I also resent it when people try to pressure me into drinking. They are uncomfortable in indulging in this habit if everyone around them isn’t doing the same, so I get to be bullied, as if I have to apologize for doing what is right for me.
Sure, there are those out there who can drink socially and in moderation. But if that’s the case, why bother? Alcohol, even in moderation, takes away money and time that could be better spent elsewhere. Alcohol is a waste. And those responsible drinkers in question help make drinking seem socially acceptable, and that only encourages alcoholics to remain in denial for that much longer. A certain percentage of society will survive Russian roulette, but does that mean that they should show others who might not be so lucky how to play the game?

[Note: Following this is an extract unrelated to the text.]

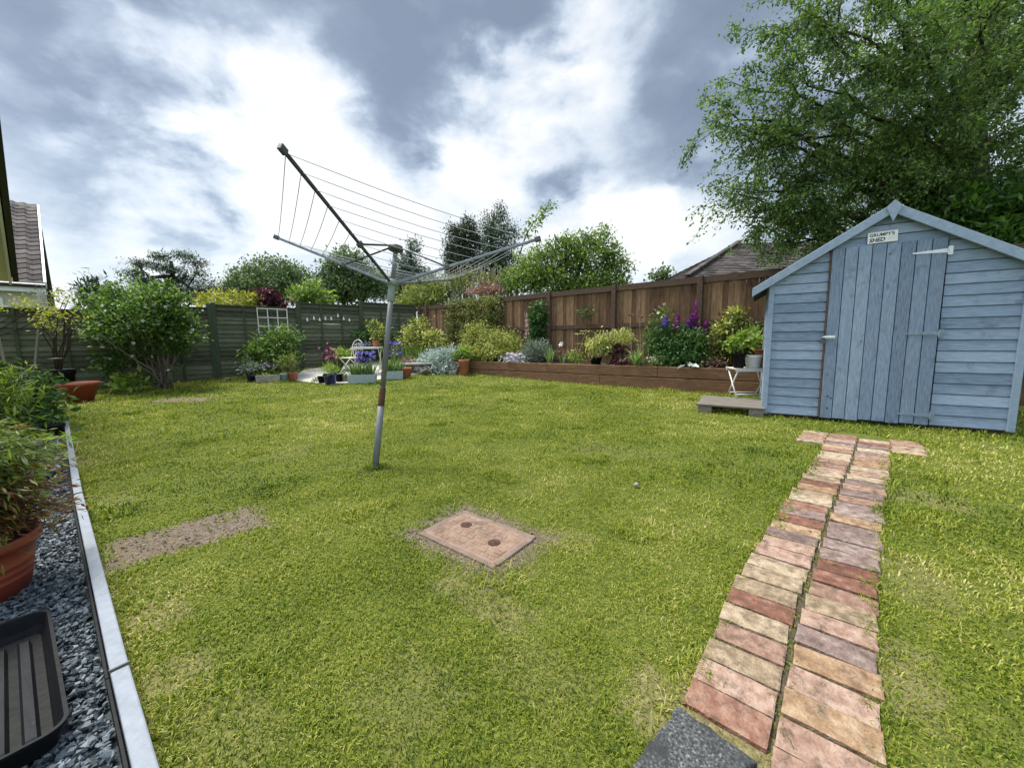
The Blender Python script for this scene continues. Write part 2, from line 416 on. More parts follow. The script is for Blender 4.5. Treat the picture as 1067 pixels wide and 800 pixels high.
G = lambda *c: c
M['grass'] = None
M['l_birch'] = leafmat('deep_green_tree_leaves', [(.0, G(0.035, 0.075, 0.022)), (.5, G(0.079, 0.146, 0.038)), (1, G(0.189, 0.276, 0.066))], trans=.34, cl=.7, clump=.45)
M['l_laurel'] = leafmat('bright_green_laurel_leaves', [(.0, G(0.024, 0.068, 0.012)), (.5, G(0.053, 0.128, 0.021)), (1, G(0.135, 0.240, 0.038))], trans=.28, cl=2)
M['l_mid'] = leafmat('mid_green_leaves', [(0, G(0.041, 0.081, 0.019)), (.5, G(0.084, 0.142, 0.035)), (1, G(0.162, 0.230, 0.061))], trans=.35, cl=.9)
M['l_apple'] = leafmat('fresh_green_leaves', [(0, G(0.056, 0.106, 0.025)), (.5, G(0.125, 0.200, 0.045)), (1, G(0.250, 0.325, 0.088))], trans=.38, cl=1.1)
M['l_dark'] = leafmat('blue_green_conifer_needles', [(0, G(0.020, 0.044, 0.031)), (.5, G(0.044, 0.085, 0.054)), (1, G(0.093, 0.145, 0.088))], trans=.15, cl=.8)
M['l_cypress'] = leafmat('near_black_green_conifer', [(0, G(0.013, 0.027, 0.013)), (.5, G(0.030, 0.051, 0.024)), (1, G(0.075, 0.102, 0.051))], trans=.15, cl=.9)
M['l_round'] = leafmat('dull_green_leaves', [(0, G(0.050, 0.085, 0.040)), (.5, G(0.090, 0.143, 0.065)), (1, G(0.155, 0.217, 0.096))], trans=.3, cl=.8)
M['l_yellow'] = leafmat('yellow_green_leaves', [(0, G(.12, .14, .02)), (.5, G(.24, .25, .035)), (1, G(.42, .40, .07))], trans=.35, cl=2)
M['l_golden'] = leafmat('golden_variegated_leaves', [(0, G(.04, .07, .012)), (.40, G(.16, .20, .035)), (.75, G(.36, .37, .09)), (1, G(.56, .52, .22))], trans=.3, cl=3)
M['l_olive'] = leafmat('olive_bush_leaves', [(0, G(.06, .085, .02)), (.5, G(.13, .16, .04)), (1, G(.24, .26, .08))], trans=.35, cl=1.3)
M['l_purple'] = leafmat('purple_maple_leaves', [(0, G(.022, .008, .014)), (.5, G(.055, .014, .028)), (1, G(.11, .03, .05))], trans=.3, cl=2, tcol=(1.5, .8, .9))
M['l_pinkish'] = leafmat('pinkish_brown_leaves', [(0, G(.10, .06, .05)), (.5, G(.22, .14, .11)), (1, G(.36, .26, .20))], trans=.3, cl=4, tcol=(1.4, 1.1, .9))
M['l_shrub'] = leafmat('shrub_leaves', [(0, G(.026, .065, .012)), (.5, G(.075, .145, .028)), (1, G(.19, .27, .07))], trans=.36, cl=2.2)
M['l_ivy'] = leafmat('ivy_leaves', [(0, G(.05, .075, .016)), (.5, G(.12, .145, .035)), (1, G(.25, .26, .08))], trans=.25, cl=5)
M['l_silver'] = leafmat('silver_grey_leaves', [(0, G(.22, .28, .25)), (.5, G(.38, .46, .42)), (1, G(.58, .64, .60))], trans=.2, cl=4, tcol=(1, 1.05, .95))
M['l_lavender'] = leafmat('grey_green_lavender_leaves', [(0, G(.09, .12, .09)), (.5, G(.16, .20, .15)), (1, G(.26, .30, .24))], trans=.2, cl=4, tcol=(1, 1.1, .9))
M['l_deep'] = leafmat('dark_glossy_leaves', [(0, G(0.017, 0.053, 0.014)), (.5, G(0.039, 0.105, 0.025)), (1, G(0.098, 0.182, 0.045))], trans=.25, cl=3)
M['l_lime'] = leafmat('lime_leaves', [(0, G(.10, .17, .025)), (.5, G(.19, .28, .045)), (1, G(.32, .40, .10))], trans=.35, cl=3)
M['l_strap'] = leafmat('strap_leaves', [(0, G(.07, .13, .04)), (.5, G(.14, .22, .07)), (1, G(.32, .38, .22))], trans=.3, cl=3)
M['l_acerbrown'] = leafmat('bronze_acer_leaves', [(0, G(.060, .020, .010)), (.40, G(.15, .060, .025)), (.70, G(.20, .13, .035)), (1, G(.19, .22, .04))], trans=.35, cl=5, clump=.5, tcol=(1.5, 1.2, .7))
M['l_acergreen'] = leafmat('green_acer_leaves', [(0, G(.05, .085, .012)), (.5, G(.11, .17, .022)), (1, G(.22, .27, .05))], trans=.4, cl=4)
M['l_cream'] = leafmat('cream_green_drooping_leaves', [(0, G(.13, .16, .03)), (.5, G(.34, .36, .10)), (1, G(.60, .58, .28))], trans=.3, cl=4)
M['f_white'] = leafmat('white_petals', [(0, G(.55, .56, .52)), (1, G(.82, .82, .78))], trans=.3, tcol=(1, 1, 1))
M['f_cream'] = leafmat('cream_petals', [(0, G(.50, .42, .26)), (1, G(.74, .66, .46))], trans=.3, tcol=(1, 1, .9))
M['f_palepink'] = leafmat('pale_pink_petals', [(0, G(.48, .28, .36)), (1, G(.72, .56, .60))], trans=.3, tcol=(1.1, .95, 1))
M['f_pink'] = leafmat('pink_petals', [(0, G(.34, .09, .17)), (1, G(.62, .28, .40))], trans=.3, tcol=(1.2, .9, 1))
M['f_mauve'] = leafmat('pale_mauve_petals', [(0, G(.46, .36, .48)), (1, G(.74, .66, .74))], trans=.3, tcol=(1, 1, 1))
M['f_purple'] = leafmat('purple_petals', [(0, G(.09, .018, .17)), (1, G(.26, .07, .38))], trans=.3, tcol=(1.2, .9, 1.2))
M['f_magenta'] = leafmat('magenta_petals', [(0, G(.16, .012, .16)), (1, G(.36, .05, .34))], trans=.3, tcol=(1.2, .8, 1.1))
M['f_violet'] = leafmat('violet_blue_petals', [(0, G(.07, .05, .26)), (1, G(.19, .15, .48))], trans=.3, tcol=(1, 1, 1.3))
M['f_maroon'] = leafmat('maroon_petals', [(0, G(.12, .02, .05)), (1, G(.40, .13, .20))], trans=.3, tcol=(1.2, .9, 1))
M['f_yellow'] = leafmat('yellow_petals', [(0, G(.55, .42, .06)), (1, G(.76, .66, .22))], trans=.3, tcol=(1, 1, .8))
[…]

Alcohol gives people the liquid courage to be cruel, to be bullies, to be violent and to humiliate the people they claim to love. Alcohol makes you look like a fool. Alcohol destroys families, weddings, reunions, holidays, birthdays, funerals, graduations, concerts, parties, and untold numbers of public events. Alcohol encourages criminality and causes suicides. Alcohol destroys businesses, ruins livelihoods, causes homelessness, devastates relationships and undermines trust.
Alcohol is a fluid wall that you thrust between yourself and the people who want to spend time with you. It’s a sword that you use to strike out at others. It makes you feel that screaming and shouting and hitting and hurting are acceptable. And in the end, alcohol will leave you all alone in the world, with nothing but your own regrets to keep you warm as you survey the chilling destruction that you have caused.
When my father died his cold, lonely alcoholic death, they found in his wallet a picture of my mother on their honeymoon—a woman he hadn’t had any contact with in 25 years. What a sad and pathetic reminder of what could have been. What should have been.